• [Task directions] Starting at the top of the listing, extract every line up to and including the one with "S.view_settings.exposure = .97". Pictures stay out of the copy.

• [Data excerpt]

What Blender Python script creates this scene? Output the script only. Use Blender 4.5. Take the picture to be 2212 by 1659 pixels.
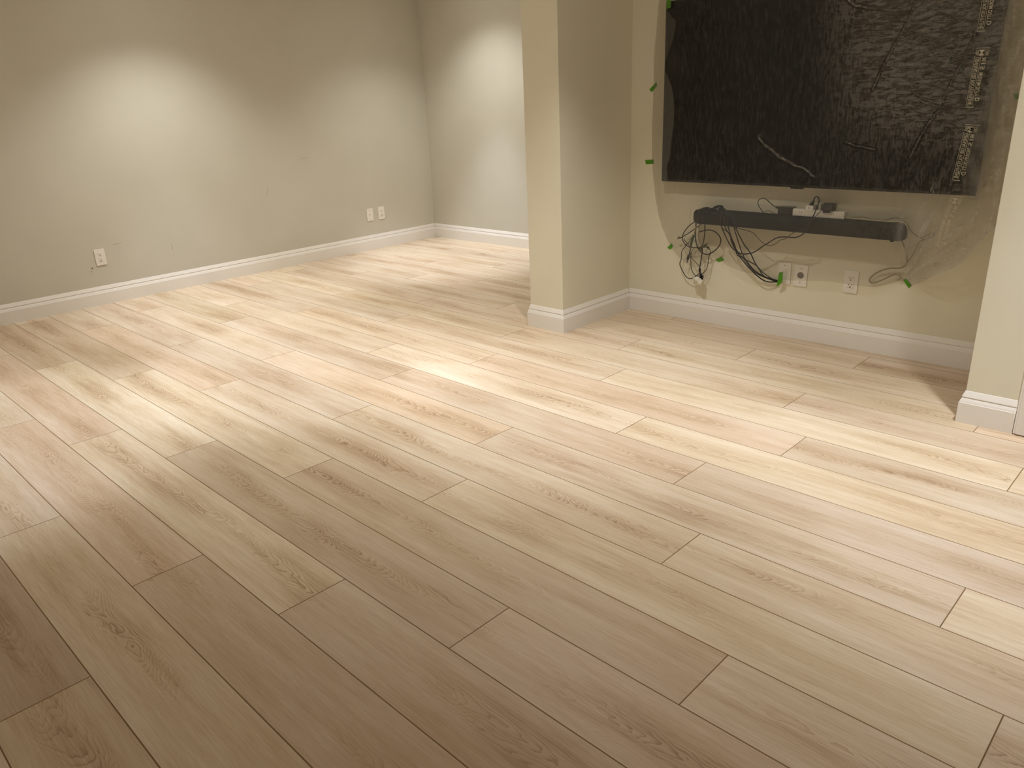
import bpy, bmesh, math, random
import numpy as np
from mathutils import Vector, Matrix, noise
from mathutils.geometry import delaunay_2d_cdt

for o in list(bpy.data.objects):
    bpy.data.objects.remove(o)
S = bpy.context.scene
COL = S.collection
random.seed(7)

# ------------------------------------------------------------------ camera
F_PX, CX, CY = 1654.73, 1106.0, 829.5
PITCH, ROLL, YAW, CAM_H = -0.360385, -0.0449389, -0.77338, 1.36175
_c, _s = math.cos(YAW), math.sin(YAW)
FWD = Vector((_s*math.cos(PITCH), _c*math.cos(PITCH), math.sin(PITCH)))
_r = Vector((_c, -_s, 0)); _u = _r.cross(FWD)
RGT = math.cos(ROLL)*_r + math.sin(ROLL)*_u
UPV = -math.sin(ROLL)*_r + math.cos(ROLL)*_u
cd = bpy.data.cameras.new('camera'); cam = bpy.data.objects.new('camera', cd); COL.objects.link(cam)
cd.sensor_width = 36; cd.lens = F_PX/2212*36; cd.clip_start = .02; cd.clip_end = 60
M = Matrix((RGT, UPV, -FWD)).transposed().to_4x4(); M.translation = (0, 0, CAM_H)
cam.matrix_world = M
S.camera = cam

# ------------------------------------------------------------------ world, exposure, lamps of the room
w = bpy.data.worlds.new('world'); S.world = w; w.use_nodes = True
w.node_tree.nodes['Background'].inputs[0].default_value = (1, .88, .68, 1)
w.node_tree.nodes['Background'].inputs[1].default_value = .22
S.view_settings.view_transform = 'Standard'; S.view_settings.look = 'None'
S.view_settings.gamma = 1; S.view_settings.use_curve_mapping = False
S.view_settings.exposure = .97

CEIL = 2.44
COOL, WARM = (.925, 1.0, 1.14), (.99, .99, .95)      # centre of the beam / rim of the reflector
# x, y, power of the narrow beam, power of the spill
LAMPS = [(-5.42, 2.58, 40, 56, 112), (-5.20, 4.66, 74, 40, 118), (-3.70, 2.18, 46, 32, 98), (-2.15, 2.72, 42, 62, 98), (-.28, 2.80, 46, 48, 90),
         (-3.85, .60, 46, 14, 94), (-5.42, .60, 6, 8, 110)]
def spot(name, x, y, power, size, blend, col, rad=.045):
    l = bpy.data.lights.new(name, 'SPOT'); l.energy = power; l.spot_size = math.radians(size); l.spot_blend = blend
    l.shadow_soft_size = rad; l.color = col
    o = bpy.data.objects.new(name, l); COL.objects.link(o); o.location = (x, y, CEIL-.035)
    return o
for x, y, a, b, sz in LAMPS:
    spot('lamp_beam', x, y, a, 56, .7, COOL)
    spot('lamp_spill', x, y, b, sz, 1., WARM)

# ------------------------------------------------------------------ helpers
def tag(o, label=None, cat=None, group=None, kind=None):
    if label: o['label'] = label
    if cat: o['category'] = cat
    if group: o['group'] = group
    if kind: o['kind'] = kind
    return o
def link(name, me, mat=None, parent=None, smooth=False):
    o = bpy.data.objects.new(name, me); COL.objects.link(o)
    if mat:
        for m in (mat if isinstance(mat, (list, tuple)) else [mat]): me.materials.append(m)
    if parent: o.parent = parent; o.matrix_parent_inverse = Matrix.Translation(-parent.location) if parent.type == 'EMPTY' or parent.location.length else Matrix()
    if smooth:
        for p in me.polygons: p.use_smooth = True
    return o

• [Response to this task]
What Blender Python script creates this scene? Output the script only. Use Blender 4.5. Take the picture to be 2212 by 1659 pixels.
import bpy, bmesh, math, random
import numpy as np
from mathutils import Vector, Matrix, noise
from mathutils.geometry import delaunay_2d_cdt

for o in list(bpy.data.objects):
    bpy.data.objects.remove(o)
S = bpy.context.scene
COL = S.collection
random.seed(7)

# ------------------------------------------------------------------ camera
F_PX, CX, CY = 1654.73, 1106.0, 829.5
PITCH, ROLL, YAW, CAM_H = -0.360385, -0.0449389, -0.77338, 1.36175
_c, _s = math.cos(YAW), math.sin(YAW)
FWD = Vector((_s*math.cos(PITCH), _c*math.cos(PITCH), math.sin(PITCH)))
_r = Vector((_c, -_s, 0)); _u = _r.cross(FWD)
RGT = math.cos(ROLL)*_r + math.sin(ROLL)*_u
UPV = -math.sin(ROLL)*_r + math.cos(ROLL)*_u
cd = bpy.data.cameras.new('camera'); cam = bpy.data.objects.new('camera', cd); COL.objects.link(cam)
cd.sensor_width = 36; cd.lens = F_PX/2212*36; cd.clip_start = .02; cd.clip_end = 60
M = Matrix((RGT, UPV, -FWD)).transposed().to_4x4(); M.translation = (0, 0, CAM_H)
cam.matrix_world = M
S.camera = cam

# ------------------------------------------------------------------ world, exposure, lamps of the room
w = bpy.data.worlds.new('world'); S.world = w; w.use_nodes = True
w.node_tree.nodes['Background'].inputs[0].default_value = (1, .88, .68, 1)
w.node_tree.nodes['Background'].inputs[1].default_value = .22
S.view_settings.view_transform = 'Standard'; S.view_settings.look = 'None'
S.view_settings.gamma = 1; S.view_settings.use_curve_mapping = False
S.view_settings.exposure = .97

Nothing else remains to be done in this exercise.